* start Source data *

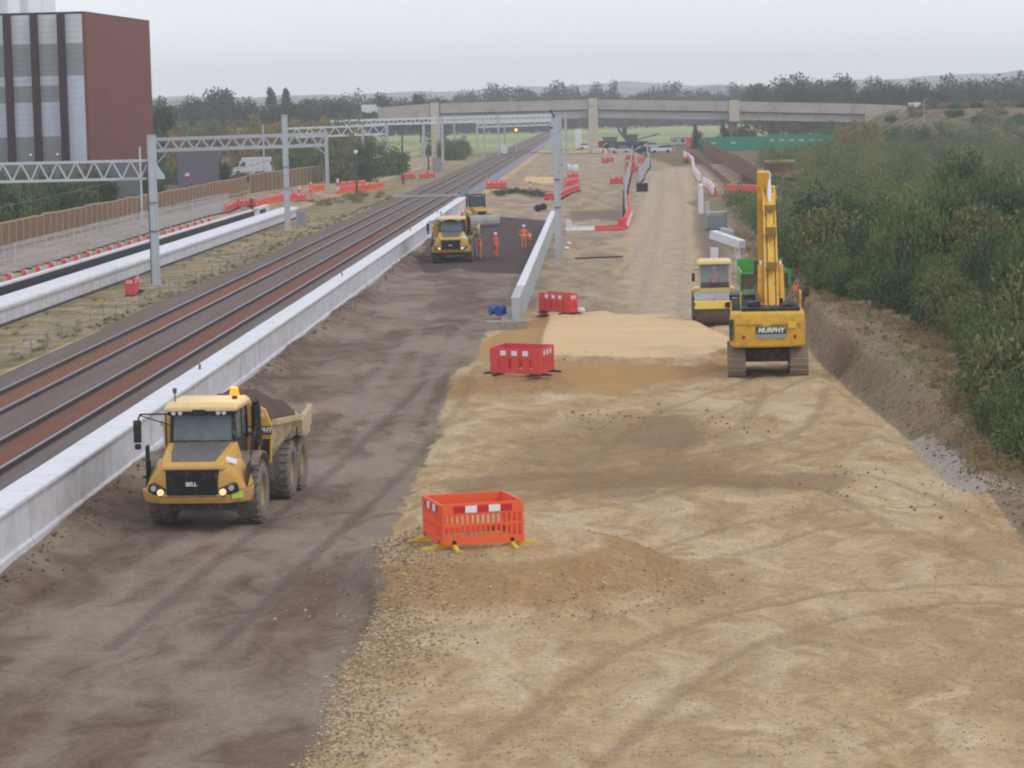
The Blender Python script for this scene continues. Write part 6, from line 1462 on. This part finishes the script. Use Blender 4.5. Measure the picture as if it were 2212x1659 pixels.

* end Source data *
* start Source data *

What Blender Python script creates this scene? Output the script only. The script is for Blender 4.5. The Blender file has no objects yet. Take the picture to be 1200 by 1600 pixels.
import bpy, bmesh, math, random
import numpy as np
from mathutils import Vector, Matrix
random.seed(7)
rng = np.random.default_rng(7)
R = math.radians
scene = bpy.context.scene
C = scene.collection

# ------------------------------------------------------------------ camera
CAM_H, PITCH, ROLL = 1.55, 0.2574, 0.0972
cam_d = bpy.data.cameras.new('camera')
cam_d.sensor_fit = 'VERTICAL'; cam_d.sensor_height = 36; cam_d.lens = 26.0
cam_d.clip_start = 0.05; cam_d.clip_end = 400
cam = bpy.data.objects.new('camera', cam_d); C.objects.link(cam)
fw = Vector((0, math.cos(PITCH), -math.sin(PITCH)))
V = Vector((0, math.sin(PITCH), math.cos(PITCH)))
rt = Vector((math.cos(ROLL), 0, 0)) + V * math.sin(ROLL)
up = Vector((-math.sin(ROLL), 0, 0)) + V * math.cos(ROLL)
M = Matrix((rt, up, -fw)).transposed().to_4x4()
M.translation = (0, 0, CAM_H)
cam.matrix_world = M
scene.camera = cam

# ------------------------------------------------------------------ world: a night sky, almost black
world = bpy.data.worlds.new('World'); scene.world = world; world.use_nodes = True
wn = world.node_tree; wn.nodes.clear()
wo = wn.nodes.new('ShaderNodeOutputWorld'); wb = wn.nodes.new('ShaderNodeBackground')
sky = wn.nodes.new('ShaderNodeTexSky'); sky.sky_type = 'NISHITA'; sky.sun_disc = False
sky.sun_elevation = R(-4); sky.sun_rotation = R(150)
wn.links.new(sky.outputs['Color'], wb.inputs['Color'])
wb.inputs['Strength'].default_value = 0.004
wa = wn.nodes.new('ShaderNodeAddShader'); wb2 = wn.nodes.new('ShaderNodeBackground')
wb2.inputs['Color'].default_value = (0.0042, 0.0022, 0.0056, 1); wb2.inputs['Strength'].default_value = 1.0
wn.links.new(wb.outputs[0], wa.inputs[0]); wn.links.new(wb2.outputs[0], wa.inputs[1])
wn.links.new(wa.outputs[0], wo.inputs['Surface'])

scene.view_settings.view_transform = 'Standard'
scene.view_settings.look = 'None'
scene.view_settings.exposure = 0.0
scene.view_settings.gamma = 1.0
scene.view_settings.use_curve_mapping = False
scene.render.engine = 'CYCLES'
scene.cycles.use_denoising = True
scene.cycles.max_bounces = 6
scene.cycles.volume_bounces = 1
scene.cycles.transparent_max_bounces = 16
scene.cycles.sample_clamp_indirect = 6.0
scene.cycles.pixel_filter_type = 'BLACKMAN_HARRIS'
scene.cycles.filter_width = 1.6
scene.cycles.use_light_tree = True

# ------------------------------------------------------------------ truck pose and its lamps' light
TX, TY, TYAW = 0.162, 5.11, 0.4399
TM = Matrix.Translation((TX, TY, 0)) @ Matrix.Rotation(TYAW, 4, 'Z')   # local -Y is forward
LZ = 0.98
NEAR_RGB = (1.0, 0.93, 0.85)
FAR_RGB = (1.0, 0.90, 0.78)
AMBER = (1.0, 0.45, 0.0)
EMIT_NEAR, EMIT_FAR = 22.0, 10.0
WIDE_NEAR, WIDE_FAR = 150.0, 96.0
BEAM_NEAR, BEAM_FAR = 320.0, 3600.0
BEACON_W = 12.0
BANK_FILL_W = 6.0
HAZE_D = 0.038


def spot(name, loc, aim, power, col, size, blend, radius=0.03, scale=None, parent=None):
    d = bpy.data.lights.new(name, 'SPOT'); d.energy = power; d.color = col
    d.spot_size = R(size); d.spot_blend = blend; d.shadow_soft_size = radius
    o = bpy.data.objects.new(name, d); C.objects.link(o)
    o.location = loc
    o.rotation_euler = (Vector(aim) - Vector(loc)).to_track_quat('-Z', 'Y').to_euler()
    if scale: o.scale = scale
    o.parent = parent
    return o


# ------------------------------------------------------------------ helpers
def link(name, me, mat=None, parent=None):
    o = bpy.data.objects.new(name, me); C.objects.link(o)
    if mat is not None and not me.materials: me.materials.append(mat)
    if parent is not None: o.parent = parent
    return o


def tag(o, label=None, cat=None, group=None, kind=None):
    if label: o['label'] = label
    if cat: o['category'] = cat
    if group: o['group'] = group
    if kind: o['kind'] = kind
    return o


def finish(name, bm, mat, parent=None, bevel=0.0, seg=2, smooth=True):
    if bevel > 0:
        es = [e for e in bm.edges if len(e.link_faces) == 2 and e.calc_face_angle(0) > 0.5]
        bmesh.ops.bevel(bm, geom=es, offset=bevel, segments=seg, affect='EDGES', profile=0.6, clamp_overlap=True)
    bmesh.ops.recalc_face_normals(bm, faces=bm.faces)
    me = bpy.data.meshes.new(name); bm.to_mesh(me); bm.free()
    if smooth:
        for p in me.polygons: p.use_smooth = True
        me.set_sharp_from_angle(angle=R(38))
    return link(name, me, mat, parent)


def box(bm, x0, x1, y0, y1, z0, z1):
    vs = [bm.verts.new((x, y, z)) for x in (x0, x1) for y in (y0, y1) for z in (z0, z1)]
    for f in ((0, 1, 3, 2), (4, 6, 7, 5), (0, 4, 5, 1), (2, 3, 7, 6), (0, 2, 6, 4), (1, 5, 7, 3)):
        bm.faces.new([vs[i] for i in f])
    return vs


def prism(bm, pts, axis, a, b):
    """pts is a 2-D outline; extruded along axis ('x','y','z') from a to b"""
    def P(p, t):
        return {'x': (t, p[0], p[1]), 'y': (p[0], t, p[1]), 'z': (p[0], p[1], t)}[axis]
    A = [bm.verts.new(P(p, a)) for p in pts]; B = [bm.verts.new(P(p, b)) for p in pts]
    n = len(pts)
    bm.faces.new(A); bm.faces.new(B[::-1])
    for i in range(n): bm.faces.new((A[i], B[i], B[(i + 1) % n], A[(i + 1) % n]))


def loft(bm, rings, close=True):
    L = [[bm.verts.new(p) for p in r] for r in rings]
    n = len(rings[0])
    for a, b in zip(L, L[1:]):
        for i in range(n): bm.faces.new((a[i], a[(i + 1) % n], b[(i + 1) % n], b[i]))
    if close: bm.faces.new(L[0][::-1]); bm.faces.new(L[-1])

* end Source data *

◆ Exercise task ◆
Transcribe the lines beginning at the one that contains "What Blender Python" and ending at the one that contains "C = scene.collection", with nothing added or left out.

◆ Solution to this problem ◆
What Blender Python script creates this scene? Output the script only. The script is for Blender 4.5. The Blender file has no objects yet. Take the picture to be 1200 by 1600 pixels.
import bpy, bmesh, math, random
import numpy as np
from mathutils import Vector, Matrix
random.seed(7)
rng = np.random.default_rng(7)
R = math.radians
scene = bpy.context.scene
C = scene.collection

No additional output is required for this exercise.